(TASK INSTRUCTIONS)
Gather all lines in the entries that include the word "empty".

(GIVEN DATA)
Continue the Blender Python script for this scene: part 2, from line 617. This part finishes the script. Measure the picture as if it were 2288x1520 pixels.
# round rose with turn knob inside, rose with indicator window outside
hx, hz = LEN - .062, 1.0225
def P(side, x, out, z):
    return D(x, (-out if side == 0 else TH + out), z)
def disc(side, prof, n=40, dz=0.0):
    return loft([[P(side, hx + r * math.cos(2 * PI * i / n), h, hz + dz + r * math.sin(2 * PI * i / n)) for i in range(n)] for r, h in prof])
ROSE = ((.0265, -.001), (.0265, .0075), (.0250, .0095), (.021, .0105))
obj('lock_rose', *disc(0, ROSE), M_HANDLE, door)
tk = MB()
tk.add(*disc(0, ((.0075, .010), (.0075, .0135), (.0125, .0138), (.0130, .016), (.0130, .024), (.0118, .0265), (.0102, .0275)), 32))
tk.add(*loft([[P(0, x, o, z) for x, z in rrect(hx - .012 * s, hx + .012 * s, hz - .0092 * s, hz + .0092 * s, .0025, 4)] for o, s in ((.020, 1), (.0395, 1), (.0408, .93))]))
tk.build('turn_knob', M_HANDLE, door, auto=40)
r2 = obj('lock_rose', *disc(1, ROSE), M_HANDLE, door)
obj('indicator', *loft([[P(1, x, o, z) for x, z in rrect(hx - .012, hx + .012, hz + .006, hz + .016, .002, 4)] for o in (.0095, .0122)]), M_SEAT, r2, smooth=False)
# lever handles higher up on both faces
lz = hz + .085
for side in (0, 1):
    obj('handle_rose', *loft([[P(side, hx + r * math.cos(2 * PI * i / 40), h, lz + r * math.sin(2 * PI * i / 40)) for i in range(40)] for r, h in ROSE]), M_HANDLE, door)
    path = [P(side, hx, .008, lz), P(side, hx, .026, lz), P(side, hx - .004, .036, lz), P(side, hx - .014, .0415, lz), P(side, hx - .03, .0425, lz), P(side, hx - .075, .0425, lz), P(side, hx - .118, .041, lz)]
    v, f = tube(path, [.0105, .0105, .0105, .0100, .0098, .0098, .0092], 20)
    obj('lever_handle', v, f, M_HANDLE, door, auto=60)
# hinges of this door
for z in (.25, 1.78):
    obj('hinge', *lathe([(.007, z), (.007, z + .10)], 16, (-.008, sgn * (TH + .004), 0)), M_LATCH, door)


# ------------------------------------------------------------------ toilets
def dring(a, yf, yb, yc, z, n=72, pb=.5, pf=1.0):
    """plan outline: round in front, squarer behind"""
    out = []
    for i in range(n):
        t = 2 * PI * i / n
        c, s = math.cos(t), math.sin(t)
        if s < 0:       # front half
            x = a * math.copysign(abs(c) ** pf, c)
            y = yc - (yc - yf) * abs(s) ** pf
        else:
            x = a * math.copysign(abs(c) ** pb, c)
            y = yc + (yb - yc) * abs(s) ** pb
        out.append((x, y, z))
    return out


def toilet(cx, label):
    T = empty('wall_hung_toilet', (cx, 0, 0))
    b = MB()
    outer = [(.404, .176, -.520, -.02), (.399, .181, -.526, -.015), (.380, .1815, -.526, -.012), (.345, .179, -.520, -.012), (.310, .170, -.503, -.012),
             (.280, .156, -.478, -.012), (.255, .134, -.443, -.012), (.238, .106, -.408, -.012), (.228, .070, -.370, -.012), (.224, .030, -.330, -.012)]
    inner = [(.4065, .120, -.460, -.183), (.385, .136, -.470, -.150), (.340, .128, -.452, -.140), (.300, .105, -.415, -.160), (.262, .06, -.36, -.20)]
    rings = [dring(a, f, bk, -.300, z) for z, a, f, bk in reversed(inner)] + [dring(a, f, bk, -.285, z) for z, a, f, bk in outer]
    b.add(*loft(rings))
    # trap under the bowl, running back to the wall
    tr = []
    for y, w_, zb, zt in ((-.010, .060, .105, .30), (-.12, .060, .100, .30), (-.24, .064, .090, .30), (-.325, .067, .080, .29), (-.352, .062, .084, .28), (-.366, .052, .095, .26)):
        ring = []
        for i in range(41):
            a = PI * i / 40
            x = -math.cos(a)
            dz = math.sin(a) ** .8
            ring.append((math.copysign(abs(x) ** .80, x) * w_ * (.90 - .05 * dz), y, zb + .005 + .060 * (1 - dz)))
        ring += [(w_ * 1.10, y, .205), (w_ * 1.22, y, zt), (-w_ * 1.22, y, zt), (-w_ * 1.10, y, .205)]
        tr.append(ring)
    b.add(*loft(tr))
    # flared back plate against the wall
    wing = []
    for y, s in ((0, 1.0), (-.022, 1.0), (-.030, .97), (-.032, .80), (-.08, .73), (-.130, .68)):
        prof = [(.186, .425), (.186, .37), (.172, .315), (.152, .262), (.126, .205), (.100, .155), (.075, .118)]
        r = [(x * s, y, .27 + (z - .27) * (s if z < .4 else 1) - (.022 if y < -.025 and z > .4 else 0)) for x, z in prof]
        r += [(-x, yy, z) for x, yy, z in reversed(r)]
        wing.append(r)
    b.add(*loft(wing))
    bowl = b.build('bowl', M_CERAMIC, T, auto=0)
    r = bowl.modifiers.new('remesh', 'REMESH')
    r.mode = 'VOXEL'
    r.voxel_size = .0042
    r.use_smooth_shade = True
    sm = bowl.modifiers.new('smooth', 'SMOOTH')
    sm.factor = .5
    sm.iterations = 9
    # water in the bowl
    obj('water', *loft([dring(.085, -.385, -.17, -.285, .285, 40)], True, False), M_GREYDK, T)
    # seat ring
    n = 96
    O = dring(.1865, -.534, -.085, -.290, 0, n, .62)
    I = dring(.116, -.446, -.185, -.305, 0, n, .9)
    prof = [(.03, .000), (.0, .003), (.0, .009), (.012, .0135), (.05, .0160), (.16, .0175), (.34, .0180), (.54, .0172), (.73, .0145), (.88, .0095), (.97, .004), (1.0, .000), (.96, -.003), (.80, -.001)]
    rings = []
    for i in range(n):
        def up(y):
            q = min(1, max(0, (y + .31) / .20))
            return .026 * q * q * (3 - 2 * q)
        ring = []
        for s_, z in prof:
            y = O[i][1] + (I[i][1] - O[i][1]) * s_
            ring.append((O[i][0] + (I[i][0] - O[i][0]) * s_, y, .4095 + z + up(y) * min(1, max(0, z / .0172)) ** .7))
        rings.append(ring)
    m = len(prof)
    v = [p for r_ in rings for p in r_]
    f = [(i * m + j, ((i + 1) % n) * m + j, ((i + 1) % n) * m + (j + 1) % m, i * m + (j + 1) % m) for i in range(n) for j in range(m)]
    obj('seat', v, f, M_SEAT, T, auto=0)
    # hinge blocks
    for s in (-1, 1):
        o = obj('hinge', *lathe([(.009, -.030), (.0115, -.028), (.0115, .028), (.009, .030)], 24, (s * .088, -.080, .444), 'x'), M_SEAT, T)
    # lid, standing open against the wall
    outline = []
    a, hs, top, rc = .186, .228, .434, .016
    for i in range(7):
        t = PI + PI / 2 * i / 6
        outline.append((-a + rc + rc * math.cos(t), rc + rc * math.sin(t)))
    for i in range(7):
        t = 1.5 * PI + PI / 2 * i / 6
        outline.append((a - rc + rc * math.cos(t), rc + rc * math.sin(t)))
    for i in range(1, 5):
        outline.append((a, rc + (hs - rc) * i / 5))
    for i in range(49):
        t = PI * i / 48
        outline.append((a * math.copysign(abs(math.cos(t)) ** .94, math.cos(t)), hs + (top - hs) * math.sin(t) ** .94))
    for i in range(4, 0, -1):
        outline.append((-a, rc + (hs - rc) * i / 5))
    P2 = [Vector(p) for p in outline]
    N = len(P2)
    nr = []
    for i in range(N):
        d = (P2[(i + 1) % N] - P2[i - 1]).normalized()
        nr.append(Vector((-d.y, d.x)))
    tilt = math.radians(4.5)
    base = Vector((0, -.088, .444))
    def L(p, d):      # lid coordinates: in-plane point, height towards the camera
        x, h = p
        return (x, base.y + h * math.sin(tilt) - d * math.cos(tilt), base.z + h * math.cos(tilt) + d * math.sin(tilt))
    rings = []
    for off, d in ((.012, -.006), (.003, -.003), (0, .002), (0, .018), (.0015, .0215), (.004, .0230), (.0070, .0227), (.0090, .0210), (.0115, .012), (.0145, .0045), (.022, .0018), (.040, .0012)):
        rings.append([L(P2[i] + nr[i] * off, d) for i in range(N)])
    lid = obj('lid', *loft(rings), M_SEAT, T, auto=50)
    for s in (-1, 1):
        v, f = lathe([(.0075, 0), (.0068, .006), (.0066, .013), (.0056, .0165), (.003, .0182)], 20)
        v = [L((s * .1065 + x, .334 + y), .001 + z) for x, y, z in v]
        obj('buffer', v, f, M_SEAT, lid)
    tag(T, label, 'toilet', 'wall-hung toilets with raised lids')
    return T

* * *

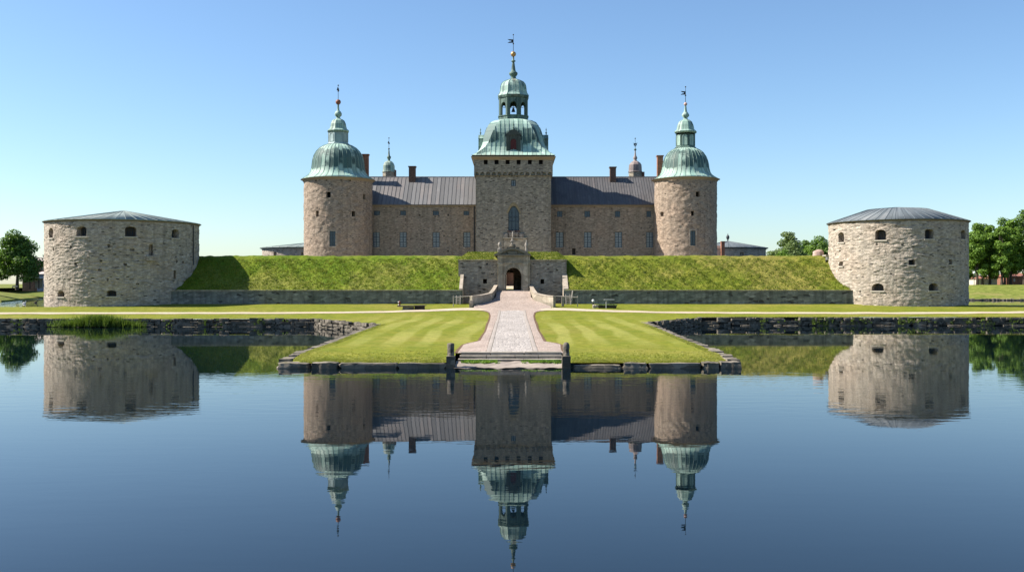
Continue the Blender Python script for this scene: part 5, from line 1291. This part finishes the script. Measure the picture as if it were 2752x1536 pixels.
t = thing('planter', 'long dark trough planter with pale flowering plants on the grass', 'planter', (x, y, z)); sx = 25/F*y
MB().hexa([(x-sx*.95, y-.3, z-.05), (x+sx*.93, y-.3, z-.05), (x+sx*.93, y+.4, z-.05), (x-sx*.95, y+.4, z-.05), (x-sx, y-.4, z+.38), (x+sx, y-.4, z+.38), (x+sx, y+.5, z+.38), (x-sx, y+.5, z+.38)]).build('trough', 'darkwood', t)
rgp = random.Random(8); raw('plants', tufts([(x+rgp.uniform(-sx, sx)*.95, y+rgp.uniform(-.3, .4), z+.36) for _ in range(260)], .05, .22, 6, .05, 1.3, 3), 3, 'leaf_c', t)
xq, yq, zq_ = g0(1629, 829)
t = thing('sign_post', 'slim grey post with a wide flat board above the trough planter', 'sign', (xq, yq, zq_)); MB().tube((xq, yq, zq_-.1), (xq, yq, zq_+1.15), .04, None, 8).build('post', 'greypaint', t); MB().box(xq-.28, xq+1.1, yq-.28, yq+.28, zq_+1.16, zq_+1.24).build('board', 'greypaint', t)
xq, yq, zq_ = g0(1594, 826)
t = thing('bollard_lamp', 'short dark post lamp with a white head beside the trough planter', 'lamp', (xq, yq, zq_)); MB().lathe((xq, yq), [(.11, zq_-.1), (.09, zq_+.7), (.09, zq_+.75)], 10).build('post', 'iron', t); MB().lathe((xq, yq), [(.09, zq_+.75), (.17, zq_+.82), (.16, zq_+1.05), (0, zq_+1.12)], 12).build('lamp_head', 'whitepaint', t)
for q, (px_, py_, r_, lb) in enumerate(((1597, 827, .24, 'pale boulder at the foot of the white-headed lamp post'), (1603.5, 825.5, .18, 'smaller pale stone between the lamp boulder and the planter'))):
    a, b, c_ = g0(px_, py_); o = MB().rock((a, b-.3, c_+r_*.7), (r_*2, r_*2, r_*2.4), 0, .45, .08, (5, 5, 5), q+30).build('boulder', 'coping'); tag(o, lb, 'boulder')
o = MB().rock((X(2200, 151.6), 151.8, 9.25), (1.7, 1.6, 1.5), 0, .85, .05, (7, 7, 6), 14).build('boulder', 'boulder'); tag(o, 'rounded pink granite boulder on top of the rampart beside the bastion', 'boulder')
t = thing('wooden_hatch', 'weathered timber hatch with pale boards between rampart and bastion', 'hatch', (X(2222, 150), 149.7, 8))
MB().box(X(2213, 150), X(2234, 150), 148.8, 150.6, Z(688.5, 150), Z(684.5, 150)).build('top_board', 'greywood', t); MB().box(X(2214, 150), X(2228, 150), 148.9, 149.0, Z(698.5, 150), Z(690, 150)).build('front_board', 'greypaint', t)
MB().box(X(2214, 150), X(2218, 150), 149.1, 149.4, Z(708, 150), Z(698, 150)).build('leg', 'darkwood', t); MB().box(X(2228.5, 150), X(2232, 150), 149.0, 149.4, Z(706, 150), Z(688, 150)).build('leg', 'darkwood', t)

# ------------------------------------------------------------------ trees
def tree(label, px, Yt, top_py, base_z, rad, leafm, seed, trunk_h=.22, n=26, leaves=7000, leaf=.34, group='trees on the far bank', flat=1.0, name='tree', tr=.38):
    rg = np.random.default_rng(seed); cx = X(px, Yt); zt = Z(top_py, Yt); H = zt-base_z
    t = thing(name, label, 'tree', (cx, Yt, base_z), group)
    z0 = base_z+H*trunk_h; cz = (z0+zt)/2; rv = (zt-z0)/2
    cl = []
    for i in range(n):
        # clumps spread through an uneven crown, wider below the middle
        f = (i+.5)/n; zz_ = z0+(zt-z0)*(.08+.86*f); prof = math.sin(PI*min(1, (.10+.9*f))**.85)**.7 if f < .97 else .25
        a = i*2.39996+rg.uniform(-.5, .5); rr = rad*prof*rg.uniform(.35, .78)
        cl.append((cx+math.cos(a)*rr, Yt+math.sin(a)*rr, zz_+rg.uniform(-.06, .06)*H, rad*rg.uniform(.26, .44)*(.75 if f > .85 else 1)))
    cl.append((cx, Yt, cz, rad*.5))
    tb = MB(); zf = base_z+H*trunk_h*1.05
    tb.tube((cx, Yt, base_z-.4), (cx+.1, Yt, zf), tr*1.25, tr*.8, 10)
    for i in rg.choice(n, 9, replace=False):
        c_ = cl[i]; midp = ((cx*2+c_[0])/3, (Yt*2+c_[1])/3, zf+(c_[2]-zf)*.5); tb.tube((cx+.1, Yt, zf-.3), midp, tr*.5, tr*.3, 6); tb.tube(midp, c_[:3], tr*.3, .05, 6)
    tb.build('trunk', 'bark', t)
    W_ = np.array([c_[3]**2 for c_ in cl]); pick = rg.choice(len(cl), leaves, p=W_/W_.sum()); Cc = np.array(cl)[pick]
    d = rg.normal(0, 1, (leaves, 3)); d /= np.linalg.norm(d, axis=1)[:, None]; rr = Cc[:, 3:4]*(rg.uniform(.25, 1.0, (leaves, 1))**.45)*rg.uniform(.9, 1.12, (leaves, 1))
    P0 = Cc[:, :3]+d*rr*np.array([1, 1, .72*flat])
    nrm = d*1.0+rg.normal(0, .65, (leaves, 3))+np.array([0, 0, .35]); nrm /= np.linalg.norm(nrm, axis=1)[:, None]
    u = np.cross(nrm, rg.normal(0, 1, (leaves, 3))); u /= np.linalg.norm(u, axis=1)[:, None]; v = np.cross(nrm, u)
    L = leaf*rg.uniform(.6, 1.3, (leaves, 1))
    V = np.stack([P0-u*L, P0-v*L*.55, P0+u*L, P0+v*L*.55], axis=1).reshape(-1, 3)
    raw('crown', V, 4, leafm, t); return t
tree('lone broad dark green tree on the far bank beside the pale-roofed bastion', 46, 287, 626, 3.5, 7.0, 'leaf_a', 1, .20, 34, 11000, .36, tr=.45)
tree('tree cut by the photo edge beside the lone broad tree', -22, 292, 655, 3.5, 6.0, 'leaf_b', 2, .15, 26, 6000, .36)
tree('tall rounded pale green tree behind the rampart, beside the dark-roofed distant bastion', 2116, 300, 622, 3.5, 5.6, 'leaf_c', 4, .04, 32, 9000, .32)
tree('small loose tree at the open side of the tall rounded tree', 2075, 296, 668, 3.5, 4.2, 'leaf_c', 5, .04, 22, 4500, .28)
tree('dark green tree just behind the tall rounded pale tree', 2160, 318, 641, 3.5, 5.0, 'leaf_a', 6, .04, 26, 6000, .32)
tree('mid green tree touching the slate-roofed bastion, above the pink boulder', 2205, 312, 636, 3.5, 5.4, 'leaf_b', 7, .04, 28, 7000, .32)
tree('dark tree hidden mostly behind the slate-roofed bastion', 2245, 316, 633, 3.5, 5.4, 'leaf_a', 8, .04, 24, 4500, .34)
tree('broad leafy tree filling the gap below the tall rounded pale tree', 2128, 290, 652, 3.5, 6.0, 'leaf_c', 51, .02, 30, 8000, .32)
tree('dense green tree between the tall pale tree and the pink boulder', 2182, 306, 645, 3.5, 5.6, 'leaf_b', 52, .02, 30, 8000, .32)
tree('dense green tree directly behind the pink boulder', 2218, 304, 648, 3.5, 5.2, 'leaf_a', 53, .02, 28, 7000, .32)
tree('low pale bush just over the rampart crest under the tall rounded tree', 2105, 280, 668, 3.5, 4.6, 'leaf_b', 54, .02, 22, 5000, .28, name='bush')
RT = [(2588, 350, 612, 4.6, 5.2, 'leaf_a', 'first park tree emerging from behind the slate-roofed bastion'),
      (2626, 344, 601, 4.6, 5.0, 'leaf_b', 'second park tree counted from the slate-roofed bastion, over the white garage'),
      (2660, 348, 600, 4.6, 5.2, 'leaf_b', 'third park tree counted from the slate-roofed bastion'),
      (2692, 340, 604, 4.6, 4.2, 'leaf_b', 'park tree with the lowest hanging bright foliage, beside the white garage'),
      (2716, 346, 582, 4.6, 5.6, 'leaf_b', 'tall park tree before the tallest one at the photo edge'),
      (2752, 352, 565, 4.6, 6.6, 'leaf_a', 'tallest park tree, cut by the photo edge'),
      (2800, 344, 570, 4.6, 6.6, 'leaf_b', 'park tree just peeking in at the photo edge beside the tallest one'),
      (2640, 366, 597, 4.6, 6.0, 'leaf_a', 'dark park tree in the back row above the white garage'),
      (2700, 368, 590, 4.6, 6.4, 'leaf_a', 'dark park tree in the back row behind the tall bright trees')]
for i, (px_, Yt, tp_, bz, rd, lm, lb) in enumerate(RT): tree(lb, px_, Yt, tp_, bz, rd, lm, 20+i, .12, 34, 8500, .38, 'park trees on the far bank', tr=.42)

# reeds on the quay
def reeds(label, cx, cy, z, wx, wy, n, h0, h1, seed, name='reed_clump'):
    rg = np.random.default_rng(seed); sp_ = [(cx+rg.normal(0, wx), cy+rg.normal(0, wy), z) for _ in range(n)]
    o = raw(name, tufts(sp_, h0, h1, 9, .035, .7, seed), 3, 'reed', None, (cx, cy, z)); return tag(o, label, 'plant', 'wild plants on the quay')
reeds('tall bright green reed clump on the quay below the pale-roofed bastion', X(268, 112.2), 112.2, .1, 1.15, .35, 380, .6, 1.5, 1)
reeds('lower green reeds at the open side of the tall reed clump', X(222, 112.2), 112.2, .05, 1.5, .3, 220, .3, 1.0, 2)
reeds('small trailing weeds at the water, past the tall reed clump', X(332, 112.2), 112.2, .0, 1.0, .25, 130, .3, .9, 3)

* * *

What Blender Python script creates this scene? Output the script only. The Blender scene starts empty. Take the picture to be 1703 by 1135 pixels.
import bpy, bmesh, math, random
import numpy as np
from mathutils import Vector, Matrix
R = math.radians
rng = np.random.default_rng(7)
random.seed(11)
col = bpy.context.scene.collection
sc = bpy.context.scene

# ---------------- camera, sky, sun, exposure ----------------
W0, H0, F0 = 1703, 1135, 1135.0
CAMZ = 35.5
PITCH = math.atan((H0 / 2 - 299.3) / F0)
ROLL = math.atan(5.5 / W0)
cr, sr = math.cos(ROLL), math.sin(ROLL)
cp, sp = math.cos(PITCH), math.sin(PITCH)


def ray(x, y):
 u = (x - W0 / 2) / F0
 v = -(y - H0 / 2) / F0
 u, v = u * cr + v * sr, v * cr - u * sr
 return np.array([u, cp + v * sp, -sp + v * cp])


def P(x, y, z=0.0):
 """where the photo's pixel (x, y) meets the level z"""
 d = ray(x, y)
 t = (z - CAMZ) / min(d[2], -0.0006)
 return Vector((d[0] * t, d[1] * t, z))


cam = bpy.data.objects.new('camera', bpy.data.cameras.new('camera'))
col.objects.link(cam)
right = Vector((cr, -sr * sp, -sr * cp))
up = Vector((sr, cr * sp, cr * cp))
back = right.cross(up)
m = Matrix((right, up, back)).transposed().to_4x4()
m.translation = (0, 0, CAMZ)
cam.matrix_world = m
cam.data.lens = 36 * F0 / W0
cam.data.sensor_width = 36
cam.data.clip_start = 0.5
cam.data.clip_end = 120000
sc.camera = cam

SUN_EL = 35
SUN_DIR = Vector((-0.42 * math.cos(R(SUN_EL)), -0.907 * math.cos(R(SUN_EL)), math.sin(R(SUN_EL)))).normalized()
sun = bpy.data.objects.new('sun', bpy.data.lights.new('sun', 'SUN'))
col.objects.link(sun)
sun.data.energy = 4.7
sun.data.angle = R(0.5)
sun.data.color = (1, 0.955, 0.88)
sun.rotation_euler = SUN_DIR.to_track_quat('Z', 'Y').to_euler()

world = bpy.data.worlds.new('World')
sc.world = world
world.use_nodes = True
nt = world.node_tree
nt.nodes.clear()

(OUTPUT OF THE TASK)
    T = empty('wall_hung_toilet', (cx, 0, 0))
What Blender Python script creates this scene? Output the script only. The Blender scene starts empty. Take the picture to be 1703 by 1135 pixels.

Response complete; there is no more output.